Joseph & Stewart Alsop discuss again the adverse effect on defense preparedness resulting from the economy program of Secretary of Defense Johnson, bringing the country, in Korea, to "another Pearl Harbor". The U.S. was producing in June, prior to the Korean invasion, 215 aircraft per month, whereas prior to Pearl Harbor, output was at 2,429 per month.

But when Mr. Johnson's predecessor, James Forrestal, had left the post in March, 1949, airframe production was up from a postwar low to 34 million pounds annually, with plans to increase gradually to 45 million pounds, established by the Air Policy Board as the absolute minimum for peacetime defense. Secretary Johnson then reversed the policy and reduced airframe production to 21 million pounds, condemning the Air Force to progressive obsolescence without sufficient replenishment.

The Air Force had been reduced in the meantime from 12,500 operational aircraft to 8,600, of which only 3,300 were first-line combat planes. Naval and Marine aircraft had also been substantially reduced in number, by 38 percent, with only 2,575 combat planes. Meanwhile, Russia had 15,000 first-line combat planes.

In Korea, the combat troops needed close air support and there were not enough planes yet available to cover them. The tactical units had suffered the most cuts under the economy program.

Had the 70-group Air Force been adopted, the tactical strength would have been reasonable. But with 42 groups disguised as 48, as the Air Force was, it was woefully inadequate in tactical forces, for the need for adequate high-altitude fighter strength and minimum strategic air power. With an adequate tactical air strength, the North Koreans could have probably been stopped by interdiction of supply lines. Instead, the B-29's and fighters had been given the task, for which they were ill-suited.

They conclude that the country, in consequence, was in greater danger than at any time since Pearl Harbor.

Robert C. Ruark discusses the termination by ground commander Lt. General Walton Walker of the front-line press credentials of Marguerite Higgins the previous week. He gave as his reason that it was "not the kind of war where women ought to be running around the front line". Mr. Ruark wonders what kind of war would be suitable for women at the front lines.

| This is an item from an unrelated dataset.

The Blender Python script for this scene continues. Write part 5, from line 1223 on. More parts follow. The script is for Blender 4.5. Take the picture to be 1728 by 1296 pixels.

After Ms. Higgins had complained to General MacArthur, her credential was restored. He had also restored the credentials of Peter Kalischer and Tom Lambert to return to the front, after their privilege had been revoked for a short time based on supposed giving of "aid and comfort" to the enemy through their reports. The General had said he would leave censorship, henceforth, to reporters and editors.

But Mr. Ruark finds that while such a policy sounded good, it rarely worked. For if the reporter's work was subject to censorship before being wired for publication, the journalist had a filter which would provide a good argument thereafter against revocation of a press credential, whereas if they did not know precisely where the line of security was, they could inadvertently breach it.

He relates that he knew firsthand of censorship and the difficulties in catching everything which was sensitive, as he had been a press censor for the Navy during the war. One story published during the war, for instance, had told of cracking the Japanese code, tipping the enemy therefore to change it.

He finds that the incidents involving these three reporters would shape the relationship between the Army and the press, which would determine in large part what the public would read of the war.